Y frente a la violencia y el crimen nosotros nos hemos resignado a
repetir casi todos los días, en coro con los boletines de la Policía, ese lugar
común de la muerte: móviles y sindicados se desconocen”. Y la vida pasa. Y nosotros, los periodistas continuamos
hundidos en la rutina, convertidos en amanuenses de ese lenguaje muerto
inventado por industrias de los periódicos en las postrimerías del siglo
XIX. Un lenguaje que ha convertido a
centenares de redactores en repetidores de fórmulas y esquemas para producir
noticias, que el periodista cumple casi a la letra, como cumple el reglamento
interno un obrero que trabaja en una fábrica de salchichas.Y las historias
siguen ahí, sin que nadie las cuente. De
vez en cuando un periodista cansado de la inutilidad y el anacronismo de esa
retórica se arriesga a escribir un libro de reportajes. De vez en cuando un editor agudo le da la cabida
a una que otra crónica, a una que otra historia escrita por un redactor
empecinado en contar alguna cosa.
Yo dejé de
trabajar en los periódicos hace unos años porque no podía escribir más
historias. Las noticias de la política,
de la economía, la trascripción de los discursos y de las declaraciones de los
jefes políticos y los funcionarios públicos, me convirtieron en otro
amanuense, Un día comprendí, por fin,
las palabras que dijo el Jaibaná Salvador cuando mi amigo le entregó el
tambor. El hombre que cuenta una
historia tiene más poder. Un poder que
no puede medirse con votos, como el de los políticos, pero que a su modo es
superior a todo eso. Desde ese día me
olvidé de los periódicos y me dedique a escribir historias.
Los
periódicos pueden olvidarse de las historias, de las crónicas, de los
reportajes, para abarrotar sus páginas con la retórica partidista de corte decimonónico o con el
“nuevo lenguaje” ahora demasiado viejo que inventaron Joseph Pulitzer y los
editores del New York Times a comienzos de este siglo. Pero los lectores no se olvidan tan
fácilmente de las historias. Los
lectores necesitan historias. Saben que
en las historias está la verdad. Saben,
así no hayan estudiado periodismo en la universidad, que las historias “no
sujetan al lector a un dogma que más tarde descubrirá inexacto, no dictan una
lección que después deba olvidar. “Saben, como decía el novelista Robert Louis
Stevenson, que las historias “repiten, reordenan, aclaran las lecciones de la
vida; nos liberan de nosotros mismos.”
Saben que las historias nos dicen que las cosas no son tan simples como
a veces se piensa. Y las buscan hasta en
la última página. Aquí se opera la misma
lógica del reino de los cielos: los últimos son los primeros. Yo pienso que se cuentan por millones las
personas que empiezan a leer los periódicos por la última página, cuando
encuentran una historia. Eso se ve en
las calles y en los buses, casi todos los días.

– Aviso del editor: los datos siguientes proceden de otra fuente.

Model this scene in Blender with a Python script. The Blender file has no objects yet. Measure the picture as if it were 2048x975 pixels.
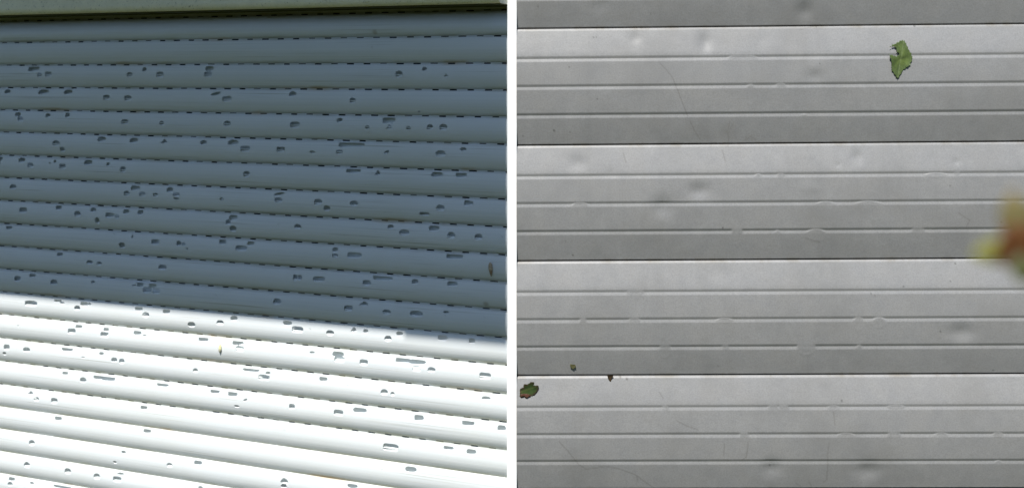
import bpy, math, random
import numpy as np
from mathutils import Vector, Matrix, geometry
random.seed(7)
rng = np.random.default_rng(7)
SC = bpy.context.scene
COL = SC.collection

# ------------------------------------------------------------------ frame of the place
EYE = 1.5                                   # camera height
A0 = Vector((-0.00795, 1.48, 0.0))          # where the holed shutter meets the white divider
AX = Vector((-0.941358, 0.337410, 0.0))     # along the holed shutter, away from the divider
AN = Vector((-0.337410, -0.941358, 0.0))    # its outward normal
SUN_EL = math.radians(56.0)
SUN = Vector((AN.x * math.cos(SUN_EL), AN.y * math.cos(SUN_EL), math.sin(SUN_EL)))

# ------------------------------------------------------------------ camera
cam = bpy.data.cameras.new('camera')
cam.sensor_width = 36.0
cam.lens = 36.0
cam.shift_y = -(487.5 - 152.0) / 2048.0
cam.clip_start = 0.01
cam.clip_end = 500.0
cam.dof.use_dof = True
cam.dof.focus_distance = 1.55
cam.dof.aperture_fstop = 5.0
co = bpy.data.objects.new('camera', cam)
COL.objects.link(co)
co.location = (0, 0, EYE)
co.rotation_euler = (math.radians(90), 0, 0)
SC.camera = co

# ------------------------------------------------------------------ sky, sun, exposure
w = bpy.data.worlds.new('World')
SC.world = w
w.use_nodes = True
nt = w.node_tree
nt.nodes.clear()
sky = nt.nodes.new('ShaderNodeTexSky')
sky.sky_type = 'NISHITA'
sky.sun_disc = False
sky.sun_elevation = SUN_EL
sky.sun_rotation = math.atan2(SUN.x, SUN.y)
sky.air_density = 1.0
sky.dust_density = 0.4
sky.ozone_density = 1.6
bg = nt.nodes.new('ShaderNodeBackground')
bg.inputs['Strength'].default_value = 0.088
wo = nt.nodes.new('ShaderNodeOutputWorld')
nt.links.new(sky.outputs[0], bg.inputs[0])
nt.links.new(bg.outputs[0], wo.inputs[0])
sl = bpy.data.lights.new('sun', 'SUN')
sl.energy = 5.0
sl.angle = math.radians(0.53)
sl.color = (1.0, 0.965, 0.91)
so = bpy.data.objects.new('sun', sl)
COL.objects.link(so)
so.rotation_euler = SUN.to_track_quat('Z', 'Y').to_euler()
so.location = (0, 0, 6)
SC.view_settings.view_transform = 'Standard'
SC.view_settings.look = 'None'
SC.view_settings.exposure = 0.82
SC.view_settings.gamma = 1.0

# ------------------------------------------------------------------ measured tables (millimetres)
LINE_Z = [1.5967, 1.5579, 1.5184, 1.4795, 1.4404, 1.4013, 1.3613, 1.3219, 1.2819, 1.2417, 1.202, 1.162, 1.1218, 1.0823, 1.0408, 1.0004, 0.96, 0.9208, 0.8818, 0.8427, 0.8041, 0.7651, 0.726, 0.687]
HOLES = {
    2: [(91.4,17.4,7.1,5.4,'t'),(126.8,8.2,8.4,5.8,'e'),(167.9,15.5,11.6,9.2,'d'),(505.1,6.9,15.8,8.7,'d'),(507.0,16.1,14.4,8.3,'r'),(600.7,16.3,13.9,8.4,'r'),(632.2,8.2,9.6,7.1,'e'),(661.5,16.3,11.7,7.6,'d'),(832.6,15.6,13.6,8.4,'r'),(851.7,16.4,10.4,7.0,'d'),(864.6,6.0,24.2,9.8,'d')],
    3: [(136.3,32.2,5.1,2.1,'e'),(246.0,16.5,10.2,7.7,'d'),(351.3,7.8,12.6,7.9,'d'),(471.4,16.0,17.0,8.6,'r'),(493.0,8.2,17.6,7.4,'s'),(665.3,16.1,15.3,8.5,'d'),(709.1,15.7,13.0,8.2,'r'),(790.0,6.9,17.1,8.7,'d'),(843.0,7.2,21.9,8.4,'d'),(923.1,7.0,12.4,7.6,'d')],
    4: [(96.0,15.8,12.5,8.7,'d'),(117.7,15.9,9.7,7.9,'d'),(152.5,17.7,8.1,5.9,'e'),(183.7,16.3,11.7,7.6,'t'),(185.2,7.3,20.4,9.7,'r'),(221.2,17.9,7.5,5.5,'e'),(268.5,8.1,9.9,6.9,'d'),(346.7,16.3,17.2,9.2,'r'),(470.4,16.3,12.9,8.8,'d'),(597.5,17.5,9.1,7.2,'e'),(671.3,16.5,15.1,7.8,'d'),(791.8,7.2,9.6,7.8,'d'),(833.7,8.0,10.3,7.0,'d'),(893.7,14.8,12.8,8.4,'d'),(899.9,7.1,12.8,7.0,'d')],
    5: [(64.5,8.4,9.9,5.7,'e'),(100.1,15.4,15.9,8.7,'d'),(188.9,15.7,8.7,6.8,'s'),(248.2,6.3,42.3,7.7,'r'),(268.5,17.3,11.2,6.4,'r'),(315.5,18.3,10.1,4.3,'e'),(372.3,16.1,14.6,8.3,'r'),(437.1,16.5,17.5,8.7,'r'),(459.7,7.1,19.1,8.8,'d'),(515.9,8.3,12.2,7.5,'d'),(592.5,8.1,14.1,8.1,'t'),(653.2,7.9,16.5,8.2,'d'),(719.3,7.2,16.4,8.8,'d'),(802.4,25.9,10.9,8.0,'d'),(815.6,16.0,15.4,8.9,'d')],
    6: [(67.8,5.6,16.9,8.6,'r'),(106.4,6.5,18.0,8.7,'d'),(203.7,7.1,10.9,8.9,'t'),(245.1,5.1,23.6,7.7,'r'),(434.8,16.2,12.3,9.1,'d'),(675.2,16.1,12.0,9.6,'d'),(706.1,8.7,6.8,6.4,'e'),(747.8,6.9,16.6,9.3,'d'),(801.9,15.4,13.7,8.9,'r'),(818.4,7.4,5.5,6.1,'e'),(829.4,9.7,4.4,2.4,'e'),(871.7,15.1,12.9,9.0,'d'),(890.9,7.0,14.1,8.1,'d'),(939.8,5.9,11.5,8.2,'e'),(942.6,14.3,8.7,8.2,'e')],
    7: [(51.8,7.0,6.5,5.3,'e'),(58.4,6.9,9.4,8.2,'d'),(100.3,15.6,12.5,8.7,'d'),(126.8,25.8,15.2,5.4,'r'),(243.3,15.4,13.8,8.5,'d'),(290.7,24.6,11.8,8.2,'d'),(305.7,15.5,14.1,8.7,'d'),(375.9,6.1,18.8,6.6,'s'),(376.3,15.5,14.6,8.3,'d'),(480.7,18.0,8.2,4.8,'e'),(568.7,14.3,13.0,6.3,'r'),(568.7,20.9,11.0,3.6,'e'),(581.4,7.5,12.5,8.5,'d'),(609.4,16.7,9.6,6.3,'r'),(635.9,16.5,12.8,8.2,'d'),(644.9,6.7,7.7,6.4,'e'),(652.9,7.0,13.4,9.1,'d'),(667.4,16.4,11.9,8.2,'d'),(909.9,14.3,14.3,8.1,'d')],
    8: [(5.0,15.1,5.2,6.5,'c'),(40.4,15.3,11.8,8.6,'d'),(83.3,15.3,12.4,9.5,'d'),(111.2,6.0,16.4,9.5,'d'),(159.3,15.0,15.8,8.8,'d'),(182.1,7.6,10.0,5.9,'d'),(341.6,15.3,12.0,7.8,'d'),(376.1,15.1,3.8,7.0,'c'),(459.7,6.7,15.7,9.2,'d'),(460.1,24.4,12.9,9.2,'d'),(469.2,14.7,9.6,8.8,'d'),(640.3,6.5,10.8,8.6,'d'),(669.2,6.9,11.9,7.8,'d'),(687.2,15.4,8.9,7.8,'d'),(702.1,14.4,17.4,8.3,'r'),(728.3,24.5,10.1,10.6,'e'),(737.1,7.0,11.7,7.4,'d'),(769.3,15.1,14.0,9.3,'d'),(810.4,5.8,12.6,8.9,'d'),(887.2,14.2,17.0,9.5,'r')],
    9: [(78.3,5.3,25.6,8.6,'r'),(242.6,13.9,23.5,8.5,'r'),(276.2,7.1,9.9,6.9,'d'),(276.2,16.2,9.9,6.0,'r'),(427.7,5.7,12.7,7.4,'d'),(444.2,14.4,20.9,8.3,'r'),(480.0,6.2,13.0,8.4,'d'),(547.3,20.8,3.5,3.1,'e'),(553.8,13.7,7.4,6.3,'e'),(563.2,13.4,10.0,8.1,'d'),(609.7,13.8,15.7,8.6,'r'),(656.5,7.5,3.6,5.9,'e'),(673.9,5.9,5.2,7.3,'c'),(677.3,23.3,11.5,9.2,'r'),(677.8,21.6,11.5,6.9,'d'),(696.6,6.7,7.9,7.4,'c'),(919.7,5.0,13.2,8.6,'d')],
    10: [(81.8,5.9,15.7,8.2,'d'),(142.0,7.3,10.6,7.1,'d'),(184.1,5.4,10.8,5.5,'d'),(198.2,4.8,26.1,8.5,'d'),(221.9,14.6,14.1,8.9,'d'),(304.1,14.2,19.6,8.2,'r'),(337.8,14.2,6.9,7.8,'r'),(346.2,14.8,7.9,9.2,'r'),(595.3,14.4,16.1,9.0,'d'),(723.8,15.7,10.1,6.5,'d'),(743.8,15.2,12.3,7.0,'d'),(808.2,5.2,12.1,8.5,'d')],
    11: [(31.3,14.1,5.3,7.3,'c'),(91.8,8.5,8.7,4.5,'e'),(93.9,15.3,3.3,6.6,'c'),(139.3,14.6,20.8,8.8,'d'),(188.4,15.7,13.0,7.6,'d'),(226.7,5.7,15.4,8.1,'t'),(253.1,15.0,14.3,8.6,'r'),(259.6,5.8,4.9,7.7,'c'),(378.5,14.2,14.6,9.7,'d'),(493.0,14.2,4.4,7.5,'c'),(607.7,14.1,14.7,8.6,'r'),(616.0,5.5,15.3,8.1,'d'),(626.2,14.1,16.8,9.1,'r'),(640.8,5.5,13.3,8.2,'d'),(653.9,7.7,9.3,3.2,'s'),(737.4,7.8,7.5,5.1,'e'),(819.7,13.8,14.9,8.9,'d'),(867.8,5.2,12.9,7.6,'d'),(900.0,13.5,13.6,9.1,'r')],
    12: [(51.0,7.0,9.8,7.4,'d'),(97.4,6.4,14.6,8.7,'d'),(167.5,6.4,10.7,7.1,'e'),(186.2,15.2,11.7,8.9,'e'),(224.1,7.1,8.8,6.0,'e'),(244.4,6.0,10.2,9.0,'t'),(284.8,15.0,13.1,8.6,'e'),(320.8,14.4,6.0,7.4,'c'),(342.0,14.5,19.0,9.2,'r'),(360.4,5.9,14.9,9.2,'e'),(458.5,6.6,12.4,7.4,'d'),(484.1,15.3,13.0,7.5,'d'),(539.2,23.1,14.8,8.9,'e'),(588.7,5.1,13.1,9.0,'d'),(628.8,14.4,13.8,9.1,'e'),(643.4,4.6,14.9,9.1,'d'),(745.4,5.5,11.8,5.6,'t'),(756.6,5.5,14.5,7.9,'d'),(770.1,13.7,11.9,7.9,'d'),(802.7,7.7,9.3,3.8,'e'),(812.6,3.6,15.4,8.0,'d'),(870.3,14.0,25.8,9.5,'r')],
    13: [(29.9,16.0,17.0,9.0,'r'),(114.8,15.1,12.2,7.1,'d'),(138.0,6.3,25.5,8.3,'d'),(139.1,15.9,14.0,8.3,'d'),(161.5,6.2,23.6,7.1,'r'),(169.6,4.6,4.3,2.1,'e'),(226.7,15.0,13.2,8.5,'r'),(268.1,14.8,17.1,8.2,'r'),(271.2,6.5,19.3,9.0,'d'),(316.2,8.4,8.7,4.3,'e'),(445.4,4.2,11.9,6.5,'t'),(446.6,14.4,14.2,7.9,'r'),(453.7,5.3,14.3,8.7,'d'),(516.4,5.1,18.1,8.0,'d'),(570.2,12.2,6.0,4.9,'c'),(631.3,8.7,7.7,2.7,'e'),(646.2,5.3,14.4,8.6,'d'),(710.0,5.2,10.6,7.8,'d'),(712.4,14.7,16.4,8.8,'r'),(767.4,5.2,13.5,7.0,'d'),(781.5,14.6,15.7,9.3,'r'),(898.0,14.6,5.7,1.9,'e')],
    14: [(28.7,6.7,12.9,4.9,'d'),(178.5,16.1,7.3,6.3,'e'),(192.3,14.8,11.3,8.4,'d'),(255.6,12.9,5.8,5.6,'c'),(297.0,5.5,13.6,7.8,'d'),(395.5,6.3,8.5,4.9,'d'),(402.3,13.9,19.5,8.4,'r'),(426.5,3.8,28.2,7.4,'d'),(531.1,15.1,9.3,6.7,'d'),(677.3,13.9,10.9,8.7,'d'),(692.9,13.2,12.1,7.8,'d'),(720.3,5.5,9.5,6.0,'e'),(757.2,14.9,8.1,2.3,'e'),(792.3,3.4,22.3,9.4,'r'),(879.6,13.0,15.2,8.1,'d'),(924.2,13.0,12.6,9.6,'r'),(929.4,24.1,8.6,5.8,'e')],
    15: [(4.8,6.9,12.4,8.1,'d'),(56.7,4.9,18.0,9.0,'r'),(135.5,6.6,14.8,9.6,'d'),(233.8,6.2,21.7,8.9,'d'),(270.1,14.1,15.3,8.6,'r'),(352.0,13.5,9.8,7.9,'r'),(437.1,12.1,7.1,5.2,'s'),(453.0,23.9,9.5,4.4,'e'),(461.3,4.5,16.7,10.5,'d'),(494.5,3.9,16.0,8.4,'d'),(596.3,3.1,21.7,9.5,'d'),(704.5,4.7,23.7,9.7,'r'),(722.5,3.9,26.5,9.7,'r'),(757.7,12.6,12.4,8.4,'d'),(796.7,4.7,10.9,7.5,'r')],
    16: [(51.8,6.1,13.9,8.6,'d'),(88.1,4.9,14.9,6.6,'d'),(181.5,15.5,24.7,10.5,'r'),(297.9,11.9,5.5,5.2,'c'),(366.5,12.1,9.4,4.4,'c'),(633.4,4.8,12.3,7.7,'d'),(819.2,14.1,13.2,9.4,'r'),(857.7,14.9,10.6,7.1,'d'),(870.9,6.0,14.0,6.7,'t')],
    17: [(148.6,5.2,18.8,9.2,'e'),(197.1,13.0,5.7,5.9,'c'),(626.5,3.4,13.3,8.2,'d'),(811.2,3.6,13.7,8.5,'d')],
    18: [(246.6,3.8,16.9,8.5,'e'),(365.3,13.7,13.1,11.0,'e'),(366.5,20.3,11.2,5.7,'e'),(482.9,11.7,4.8,6.2,'c'),(526.7,4.2,14.2,8.0,'d'),(581.2,14.9,11.0,6.7,'d'),(617.3,3.6,7.6,4.5,'c'),(674.1,5.6,8.8,5.0,'e'),(691.4,24.3,7.9,4.6,'e'),(867.8,13.4,11.8,9.0,'d')],
    19: [(521.8,4.9,7.8,4.9,'d'),(680.4,2.3,15.6,6.9,'t'),(686.7,12.9,16.2,8.7,'r'),(728.6,13.6,12.8,9.2,'d'),(789.9,12.7,13.1,8.9,'d'),(878.5,13.7,12.4,9.5,'d')],
    20: [(802.7,1.4,35.6,8.4,'d'),(868.4,5.4,8.4,4.3,'e'),(913.1,3.6,12.6,8.6,'d'),(915.9,12.9,11.4,7.2,'e')],
}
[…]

Cuando observo ese espectáculo reconfortante, yo recuerdo las palabras
sabias del Jaibaná Salvador sobre el poder de las historias. Las historias pueden causar estragos. Las historias pueden explicar la vida en
todas sus infinitas e inagotables manifestaciones. La gente no puede vivir sin historias. Y a veces, con un poco de suerte, una
historia puede convencer a unos lectores de que devuelvan un tambor. Las historias son muy poderosas. El Jaibaná Salvador, como sucede a menudo con
los brujos, esta vez también tenía toda la razón.